In fact, Richmond Hill just went through a prolonged court battle against developers to uphold their Section 42-provided parkland dedication rights to pay for the new parks the city needs for the future. Now that too is thrown into disarray.

Toronto city staff came up with some stark examples of how allowing cities only to require 5% of the site area be dedicated to parks (as opposed to basing it on number of units) would affect recent developments. Spoiler: there would be less park space.


Why should you care?

If you’re reading this, you probably already do care. We don’t have to tell you about the power of parks to promote positive mental health, contribute to biodiversity, create more connected communities, and reduce social isolation. We could keep going, too.

Ultimately this comes down to a sense of responsibility, of a duty to create a livable city for future generations. This is especially urgent because parks are a key piece of infrastructure to help cities adapt to more extreme weather caused by climate change. Canada is warming at twice the rate of other places in the world. Parks aren’t optional. They’re fundamental.

Just think: when you visit a park now, you are the beneficiary of planning that often happened many decades ago.
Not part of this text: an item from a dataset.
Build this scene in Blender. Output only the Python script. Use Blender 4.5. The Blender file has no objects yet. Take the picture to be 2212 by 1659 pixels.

When we require land from developers to create a new park, we’re not only doing so for current residents, or even the new residents moving in—we’re creating a legacy that will be enjoyed for years to come. This proactive city building is our responsibility.

Has this got you worked up? Go outside to your local park and take a deep breath. Feel more relaxed? Good. That’s one of the many benefits of parks. Now go back inside and write your MPP a strongly worded email.

In fact, here’s a template for you:

I am writing to express concern over Bill 108 and specifically the changes to how cities provide and fund parks through development. This bill removes and alters important tools available to cities that fund critical infrastructure, like parks.

Currently, Bill 108 requires cities to choose between parkland dedication and instituting a community benefit charge. Both are necessary to create livable communities. 

Allowing cities to require onsite parkland dedication is a key tool for growing cities, especially as land prices rise. This makes acquiring land through purchase much more difficult.

Parks are not simply places to relax and play, but critical pieces of infrastructure that help clean air, water, regular temperature, and mitigate the effects of extreme weather.

Please put the brakes on this bill and provide more time to consult with cities and their residents on a responsible way to provide the parks our growing cities need.